Two years ago this week, Britain voted to leave the EU. One year ago, the chancellor of the exchequer’s annual Mansion House speech was cancelled because of the fire at Grenfell Tower. On Thursday, Philip Hammond went ahead with this year’s speech to the City. And it was almost as if Mr Hammond had mistakenly brought along the kind of speech he might have given 12 months ago, when the Brexit process was in its infancy. But Brexit is not in its infancy. It is approaching the point of no return.
True, Brexit was inescapably central to the chancellor’s prudent case this week. But the content of his speech was of an almost wholly general kind: he wanted a good deal, to protect markets from uncertainty, to uphold low friction borders and open markets, to construct an enduring partnership that recognises that Europe is Britain’s most important trading partner. He could – and would – have said all of this in 2017.
But Brexit is only nine months away. Companies need to make decisions that cannot be put off while Brexiter ministers posture. More is needed from the chancellor if the generalities of his soft Brexit case are to be translated into specific and effective agreements around which the government and parliament can unite if EU exit goes ahead next year. Time is very short. It is no longer enough to talk so laconically, as Mr Hammond did, about mixtures of view and active debates.
Brexit is not some civilised and agreeable postgraduate seminar. It is a battle for the livelihoods and life chances of a nation and its people. If the chancellor is right that Brexit is his most immediate priority then he needs to give a lead on it. Even in a divided government like this, a chancellor has to stand tall for the British economy, for British business and for British jobs. Mr Hammond did not do that on Thursday.
Then the alarm went off. The sagging disjunction between the chancellor’s speech and the real world was exposed the following morning when Airbus confirmed that it is set to pull investment from Britain after losing patience with the indolent progress in the Brexit talks.

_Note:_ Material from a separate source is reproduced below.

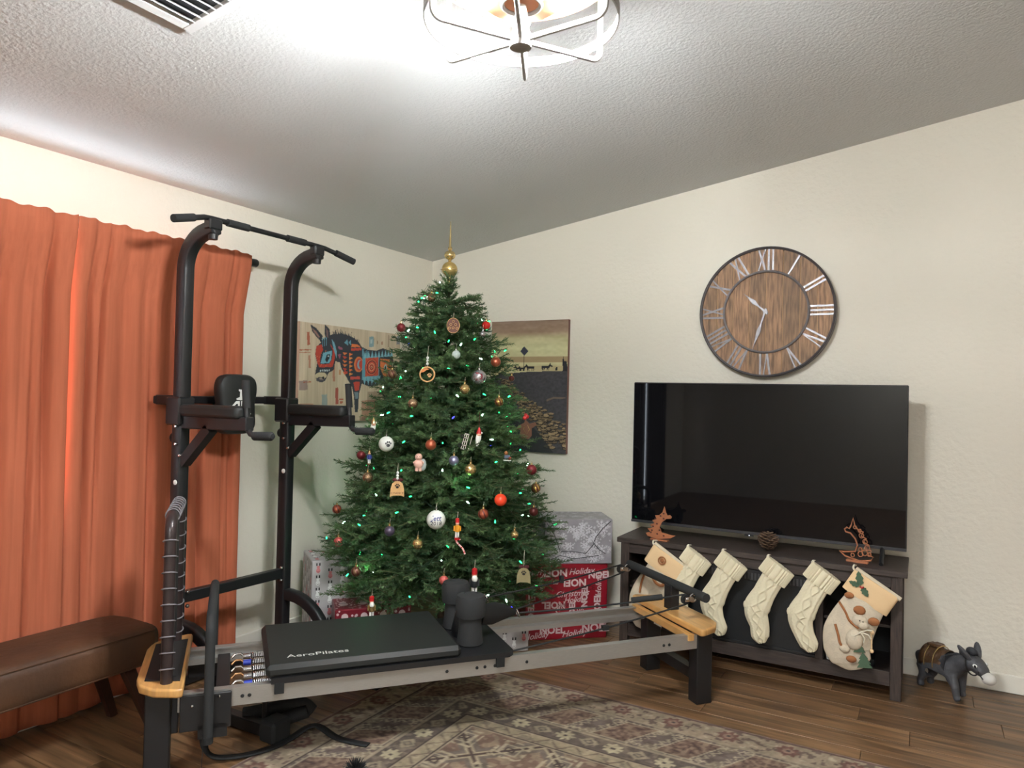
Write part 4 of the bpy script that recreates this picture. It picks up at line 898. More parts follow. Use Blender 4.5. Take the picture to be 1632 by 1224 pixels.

If Airbus takes the aircraft wings that it currently constructs in north-east Wales and other UK centres and moves production of them to China, the US or elsewhere in Europe, the effects will be profound. Like several other large UK companies, Airbus has been saying these things in private to government for weeks. But government seems all but paralysed over Brexit and Theresa May is not someone who likes to lead from the front.
It was right that Airbus went public. The company employs 14,000 people in Britain and supports a further 100,000 UK jobs in its supply lines. The effect of a relocation on livelihoods, skills, capacity and the national and local economies would be devastating. The jobs would not come back. The effect on wider confidence would be dire. Now it is time for others to go public with their own dilemmas too. It is the only way in which pro-leave ministers, who are shockingly indifferent and reckless about these dangers, can be forced to back a less damaging approach.
This is a pivotal moment not just for Britain but for the Conservative party. The party can choose an ideological course or a pragmatic one. The ideological route involves no deal with the EU, a fantasy future in a Trump-dominated Anglosphere, and a low-tax economy marked by growing inequality between a small number of very rich people and a growing mass of the low-paid working and middle class. The pragmatic route involves a soft Brexit (ideally no Brexit at all), cooperation with Europe, the easing of austerity (figures this week showed borrowing at its lowest level compared to GDP since 2001-02) and a growth strategy to support a more progressive tax regime and efficient public services.
Everything in this is connected. Only the pragmatic route supports industry, steady jobs and an economy and tax base that can pay for the needs of an ageing society in health and social care. At the start of this week, Mrs May committed to spend an extra £20bn on the NHS. It was the right call. But her decision was condemned as “disgusting” by Margaret Thatcher’s biographer. That says it all. The choice could not be clearer – and it is time the government took it.